Given information —
####

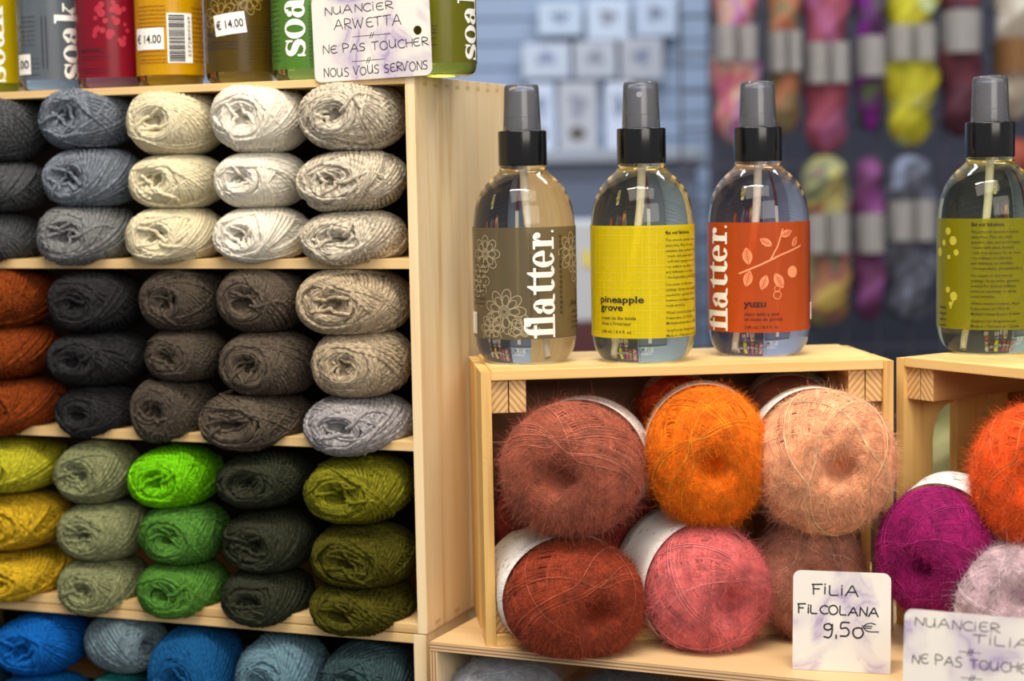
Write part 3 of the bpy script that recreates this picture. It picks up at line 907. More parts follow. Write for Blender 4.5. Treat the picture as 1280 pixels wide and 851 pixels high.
class Wrap:
    """graphics on a cylinder of radius r about the local z axis; (s, z): arc length from the side facing -y, height"""
    def __init__(s, r): s.r = r; s.polys = []; s.raw = []
    def add(s, polys, ox=0, oy=0, k=1.0, rot=0):
        for p in polys:
            q = []
            for x, y in p:
                x, y = x * k, y * k
                if rot: x, y = -y, x
                q.append((x + ox, y + oy))
            s.polys.append(q)
    def text(s, st, x, y, h, width=None, bold=0.0, rot=0, res=3):
        vs, fs = text_polys(st, bold, res)
        if not len(vs): return
        lo, hi = vs.min(0), vs.max(0)
        kx = (width / (hi[0] - lo[0])) if width else h
        v = np.stack([(vs[:, 0] - lo[0]) * kx, vs[:, 1] * h], -1)
        if rot: v = np.stack([-v[:, 1], v[:, 0]], -1)
        s.raw.append((v + (x, y), fs))
    def build(s, name, mat, parent, lift=0.0, flat=False):
        bm = bmesh.new()
        for pl in s.polys:
            try: bm.faces.new([bm.verts.new((x, y, 0)) for x, y in pl])
            except ValueError: pass
        for v, fs in s.raw:
            bv = [bm.verts.new((x, y, 0)) for x, y in v]
            for f in fs:
                try: bm.faces.new([bv[i] for i in f])
                except ValueError: pass
        refine(bm, 0.0022)
        r = s.r + lift
        for v in bm.verts:
            a = v.co.x / s.r; z = v.co.y
            v.co = (r * math.sin(a), -r * math.cos(a), z)
        me = bpy.data.meshes.new(name); bm.to_mesh(me); bm.free()
        return link_mesh(name, me, mat, parent)

def fine_print(rng, x0, x1, y, h):
    """one line of print too small to read: a run of short strokes"""
    out, x = [], x0
    while x < x1:
        L = rng.uniform(.0006, .0022)
        out.append(rect(x, y, min(x1, x + L), y + h)); x += L + .0004
    return out

# ------------------------------------------------------------------ spray bottles on the crates
BR = 0.031
body_prof = round_prof([(0, 0.0012), (.012, 0.0006), (.0205, 0.0), (.0252, .0012), (.0286, .0058), (.0303, .0105), (.031, .017), (.031, .077), (.0306, .085), (.0293, .0935), (.0268, .1005), (.0238, .1055), (.0196, .1098), (.0158, .1130), (.0140, .1152), (.0138, .1190), (0, .1190)], 4, .003)
black_p = plain('black_plastic', (16, 16, 17), 0.16)
pump_p = plain('pump_grey', (44, 46, 58), 0.3)
clear_cap = film('clear_cap', (244, 247, 255), .86, .08)
tube_p = plain('dip_tube_white', (225, 222, 214), 0.4)
white_ink = plain('white_ink', (240, 238, 232), 0.5)
dark_ink = plain('dark_ink', (52, 44, 20), 0.5)

def sleeve(name, r_, z0, z1, mat, par, half=118, n_=80):
    """label wrapped round the front of a bottle, its two ends apart at the back"""
    an = np.radians(np.linspace(-half, half, n_))
    V = np.concatenate([np.stack([r_ * np.sin(an), -r_ * np.cos(an), np.full(n_, z)], -1) for z in (z0, z1)])
    i = np.arange(n_ - 1)
    return link_mesh(name, mesh_np(name, V, np.stack([i, i + 1, i + 1 + n_, i + n_], -1)), mat, par)
def spray_bottle(px, yb, cap_az, liquid, label_rgb, see, name_m, label, tube_to):
    p = on_z(px, yb, ZT + CH); p = p + np.array([p[0], p[1], 0]) / np.hypot(p[0], p[1]) * 0.0245
    p[2] = ZT + CH + 0.0002
    r = empty('spray_bottle', p, -math.atan2(p[0], p[1]), label, 'spray bottle', 'spray bottles on the crates')
    lathe('bottle_body', body_prof, glassy('liquid_' + name_m, liquid, 1.36), r, 96)
    sleeve('label', BR + .0003, .0155, .0815, film('film_' + name_m, label_rgb, see), r)
    lathe('collar', round_prof([(0, .1176), (.0146, .1176), (.0146, .1386), (.0100, .1386), (0, .1386)], 3, .0009), black_p, r, 48)
    lathe('sprayer_head', round_prof([(0, .1384), (.0098, .1384), (.0098, .1462), (.0087, .1468), (.0085, .1622), (.006, .1634), (0, .1634)], 3, .0006), pump_p, r, 40)
    cap = [(.0114, .1388), (.0104, .1640), (.0098, .1658), (.004, .1664), (0, .1664)]
    lathe('overcap', cap, clear_cap, r, 48)
    bm = bmesh.new()
    bmesh.ops.create_cone(bm, cap_ends=True, segments=20, radius1=.0018, radius2=.0016, depth=.0010)
    bmesh.ops.rotate(bm, verts=bm.verts, matrix=Matrix.Rotation(R(90), 3, 'X'))
    bmesh.ops.translate(bm, verts=bm.verts, vec=(0, -.0089, .1582))
    bmesh.ops.rotate(bm, verts=bm.verts, matrix=Matrix.Rotation(cap_az, 3, 'Z'))
    from_bm('nozzle', bm, plain('nozzle_grey', (190, 192, 196), 0.4), r)
    t = np.linspace(0, 1, 26)[:, None]
    a, m_, e = np.array([0, 0, .1180]), np.array([0.001, 0, .07]), np.array([tube_to[0], tube_to[1], .0045])
    pts = (1 - t) ** 2 * a + 2 * t * (1 - t) * m_ + t * t * e
    V, F, U = tubes(pts[None], .0019, 10, np.broadcast_to(np.array([1., .2, .1]), pts[None].shape))
    link_mesh('dip_tube', mesh_np('dip_tube', V, F, uv4=U), tube_p, r)
    return r
rg = np.random.default_rng(5)
PX = 0.000468
def az_s(dx): return BR * math.asin(max(-.999, min(.999, dx / 65.0)))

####

What you have to do —
Repeat the material above word for word, please, apart from its images.

Answer to this exercise —
Write part 3 of the bpy script that recreates this picture. It picks up at line 907. More parts follow. Write for Blender 4.5. Treat the picture as 1280 pixels wide and 851 pixels high.
class Wrap:
    """graphics on a cylinder of radius r about the local z axis; (s, z): arc length from the side facing -y, height"""
    def __init__(s, r): s.r = r; s.polys = []; s.raw = []
    def add(s, polys, ox=0, oy=0, k=1.0, rot=0):
        for p in polys:
            q = []
            for x, y in p:
                x, y = x * k, y * k
                if rot: x, y = -y, x
                q.append((x + ox, y + oy))
            s.polys.append(q)
    def text(s, st, x, y, h, width=None, bold=0.0, rot=0, res=3):
        vs, fs = text_polys(st, bold, res)
        if not len(vs): return
        lo, hi = vs.min(0), vs.max(0)
        kx = (width / (hi[0] - lo[0])) if width else h
        v = np.stack([(vs[:, 0] - lo[0]) * kx, vs[:, 1] * h], -1)
        if rot: v = np.stack([-v[:, 1], v[:, 0]], -1)
        s.raw.append((v + (x, y), fs))
    def build(s, name, mat, parent, lift=0.0, flat=False):
        bm = bmesh.new()
        for pl in s.polys:
            try: bm.faces.new([bm.verts.new((x, y, 0)) for x, y in pl])
            except ValueError: pass
        for v, fs in s.raw:
            bv = [bm.verts.new((x, y, 0)) for x, y in v]
            for f in fs:
                try: bm.faces.new([bv[i] for i in f])
                except ValueError: pass
        refine(bm, 0.0022)
        r = s.r + lift
        for v in bm.verts:
            a = v.co.x / s.r; z = v.co.y
            v.co = (r * math.sin(a), -r * math.cos(a), z)
        me = bpy.data.meshes.new(name); bm.to_mesh(me); bm.free()
        return link_mesh(name, me, mat, parent)

def fine_print(rng, x0, x1, y, h):
    """one line of print too small to read: a run of short strokes"""
    out, x = [], x0
    while x < x1:
        L = rng.uniform(.0006, .0022)
        out.append(rect(x, y, min(x1, x + L), y + h)); x += L + .0004
    return out

# ------------------------------------------------------------------ spray bottles on the crates
BR = 0.031
body_prof = round_prof([(0, 0.0012), (.012, 0.0006), (.0205, 0.0), (.0252, .0012), (.0286, .0058), (.0303, .0105), (.031, .017), (.031, .077), (.0306, .085), (.0293, .0935), (.0268, .1005), (.0238, .1055), (.0196, .1098), (.0158, .1130), (.0140, .1152), (.0138, .1190), (0, .1190)], 4, .003)
black_p = plain('black_plastic', (16, 16, 17), 0.16)
pump_p = plain('pump_grey', (44, 46, 58), 0.3)
clear_cap = film('clear_cap', (244, 247, 255), .86, .08)
tube_p = plain('dip_tube_white', (225, 222, 214), 0.4)
white_ink = plain('white_ink', (240, 238, 232), 0.5)
dark_ink = plain('dark_ink', (52, 44, 20), 0.5)

def sleeve(name, r_, z0, z1, mat, par, half=118, n_=80):
    """label wrapped round the front of a bottle, its two ends apart at the back"""
    an = np.radians(np.linspace(-half, half, n_))
    V = np.concatenate([np.stack([r_ * np.sin(an), -r_ * np.cos(an), np.full(n_, z)], -1) for z in (z0, z1)])
    i = np.arange(n_ - 1)
    return link_mesh(name, mesh_np(name, V, np.stack([i, i + 1, i + 1 + n_, i + n_], -1)), mat, par)
def spray_bottle(px, yb, cap_az, liquid, label_rgb, see, name_m, label, tube_to):
    p = on_z(px, yb, ZT + CH); p = p + np.array([p[0], p[1], 0]) / np.hypot(p[0], p[1]) * 0.0245
    p[2] = ZT + CH + 0.0002
    r = empty('spray_bottle', p, -math.atan2(p[0], p[1]), label, 'spray bottle', 'spray bottles on the crates')
    lathe('bottle_body', body_prof, glassy('liquid_' + name_m, liquid, 1.36), r, 96)
    sleeve('label', BR + .0003, .0155, .0815, film('film_' + name_m, label_rgb, see), r)
    lathe('collar', round_prof([(0, .1176), (.0146, .1176), (.0146, .1386), (.0100, .1386), (0, .1386)], 3, .0009), black_p, r, 48)
    lathe('sprayer_head', round_prof([(0, .1384), (.0098, .1384), (.0098, .1462), (.0087, .1468), (.0085, .1622), (.006, .1634), (0, .1634)], 3, .0006), pump_p, r, 40)
    cap = [(.0114, .1388), (.0104, .1640), (.0098, .1658), (.004, .1664), (0, .1664)]
    lathe('overcap', cap, clear_cap, r, 48)
    bm = bmesh.new()
    bmesh.ops.create_cone(bm, cap_ends=True, segments=20, radius1=.0018, radius2=.0016, depth=.0010)
    bmesh.ops.rotate(bm, verts=bm.verts, matrix=Matrix.Rotation(R(90), 3, 'X'))
    bmesh.ops.translate(bm, verts=bm.verts, vec=(0, -.0089, .1582))
    bmesh.ops.rotate(bm, verts=bm.verts, matrix=Matrix.Rotation(cap_az, 3, 'Z'))
    from_bm('nozzle', bm, plain('nozzle_grey', (190, 192, 196), 0.4), r)
    t = np.linspace(0, 1, 26)[:, None]
    a, m_, e = np.array([0, 0, .1180]), np.array([0.001, 0, .07]), np.array([tube_to[0], tube_to[1], .0045])
    pts = (1 - t) ** 2 * a + 2 * t * (1 - t) * m_ + t * t * e
    V, F, U = tubes(pts[None], .0019, 10, np.broadcast_to(np.array([1., .2, .1]), pts[None].shape))
    link_mesh('dip_tube', mesh_np('dip_tube', V, F, uv4=U), tube_p, r)
    return r
rg = np.random.default_rng(5)
PX = 0.000468
def az_s(dx): return BR * math.asin(max(-.999, min(.999, dx / 65.0)))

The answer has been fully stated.